__TASK OBJECTIVE__. Write out nothing but the lines from the first line of the entries below through the line with "COL = scene.collection"; no pictures go in.

+++ DATA SHOWN

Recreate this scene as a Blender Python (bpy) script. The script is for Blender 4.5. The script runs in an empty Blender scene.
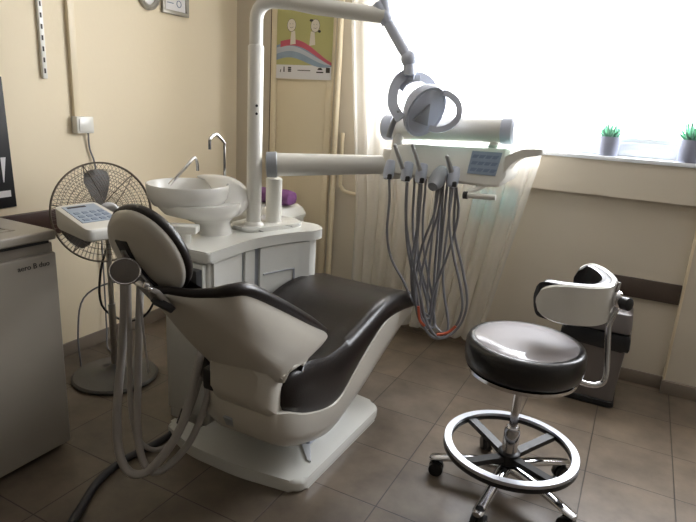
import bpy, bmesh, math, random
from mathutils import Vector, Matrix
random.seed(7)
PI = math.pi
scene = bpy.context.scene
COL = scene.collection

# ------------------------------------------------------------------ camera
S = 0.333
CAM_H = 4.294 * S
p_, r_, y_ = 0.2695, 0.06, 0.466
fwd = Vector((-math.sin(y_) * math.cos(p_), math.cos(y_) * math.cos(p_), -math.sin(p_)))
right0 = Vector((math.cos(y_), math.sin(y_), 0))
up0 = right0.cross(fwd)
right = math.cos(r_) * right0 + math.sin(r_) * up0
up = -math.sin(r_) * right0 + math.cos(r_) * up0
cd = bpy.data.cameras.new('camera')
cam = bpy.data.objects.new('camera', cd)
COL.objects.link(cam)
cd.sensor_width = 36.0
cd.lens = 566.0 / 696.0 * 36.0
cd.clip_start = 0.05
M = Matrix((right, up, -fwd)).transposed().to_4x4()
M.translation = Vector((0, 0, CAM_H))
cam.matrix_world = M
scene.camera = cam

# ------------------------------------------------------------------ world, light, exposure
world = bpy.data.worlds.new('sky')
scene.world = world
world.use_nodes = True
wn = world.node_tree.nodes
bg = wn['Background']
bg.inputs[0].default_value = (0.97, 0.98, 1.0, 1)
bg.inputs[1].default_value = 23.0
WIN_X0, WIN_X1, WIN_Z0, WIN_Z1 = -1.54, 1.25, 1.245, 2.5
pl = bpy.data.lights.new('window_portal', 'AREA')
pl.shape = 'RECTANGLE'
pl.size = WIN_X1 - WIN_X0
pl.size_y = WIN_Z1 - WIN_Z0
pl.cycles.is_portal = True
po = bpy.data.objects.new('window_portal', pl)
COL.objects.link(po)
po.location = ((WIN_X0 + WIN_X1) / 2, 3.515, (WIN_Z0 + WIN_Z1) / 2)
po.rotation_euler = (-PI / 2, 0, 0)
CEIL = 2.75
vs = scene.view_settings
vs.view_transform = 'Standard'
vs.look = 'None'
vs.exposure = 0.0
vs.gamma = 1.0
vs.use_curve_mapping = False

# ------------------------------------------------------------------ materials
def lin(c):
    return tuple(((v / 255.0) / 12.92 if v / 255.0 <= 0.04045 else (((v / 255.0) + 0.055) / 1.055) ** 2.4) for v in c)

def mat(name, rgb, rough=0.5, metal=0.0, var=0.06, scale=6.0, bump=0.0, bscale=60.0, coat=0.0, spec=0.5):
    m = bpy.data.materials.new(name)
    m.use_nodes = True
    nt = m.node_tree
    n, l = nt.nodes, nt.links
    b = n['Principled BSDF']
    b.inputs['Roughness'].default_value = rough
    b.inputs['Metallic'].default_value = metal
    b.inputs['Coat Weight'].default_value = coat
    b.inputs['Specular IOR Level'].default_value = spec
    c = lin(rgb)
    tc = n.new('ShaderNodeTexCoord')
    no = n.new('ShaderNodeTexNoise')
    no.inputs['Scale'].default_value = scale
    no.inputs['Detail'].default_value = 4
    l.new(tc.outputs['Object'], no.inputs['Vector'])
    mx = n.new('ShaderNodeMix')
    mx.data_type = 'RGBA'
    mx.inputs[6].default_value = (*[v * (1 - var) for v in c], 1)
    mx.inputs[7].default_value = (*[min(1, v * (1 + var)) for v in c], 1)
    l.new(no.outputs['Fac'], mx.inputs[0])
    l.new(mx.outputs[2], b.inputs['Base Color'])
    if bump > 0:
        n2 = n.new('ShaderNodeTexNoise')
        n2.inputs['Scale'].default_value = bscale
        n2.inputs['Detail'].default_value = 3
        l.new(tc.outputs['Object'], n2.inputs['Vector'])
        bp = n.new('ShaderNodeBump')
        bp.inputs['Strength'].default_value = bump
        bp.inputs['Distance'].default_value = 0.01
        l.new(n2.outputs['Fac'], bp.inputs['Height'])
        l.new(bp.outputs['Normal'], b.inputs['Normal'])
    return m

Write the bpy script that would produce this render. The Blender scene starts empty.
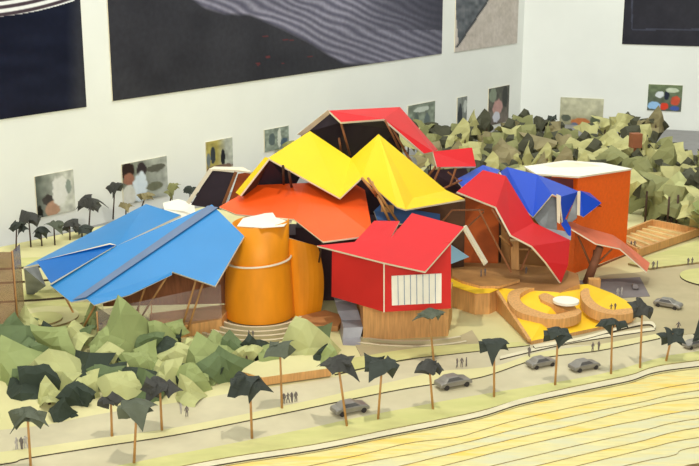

++++++

__WRITTEN RESPONSE__.
Recreate this scene as a Blender Python (bpy) script. The script is for Blender 4.5. The script runs in an empty Blender scene.
import bpy, bmesh, math, random
from mathutils import Vector, Matrix
random.seed(7)
PI = math.pi
scene = bpy.context.scene
COL = scene.collection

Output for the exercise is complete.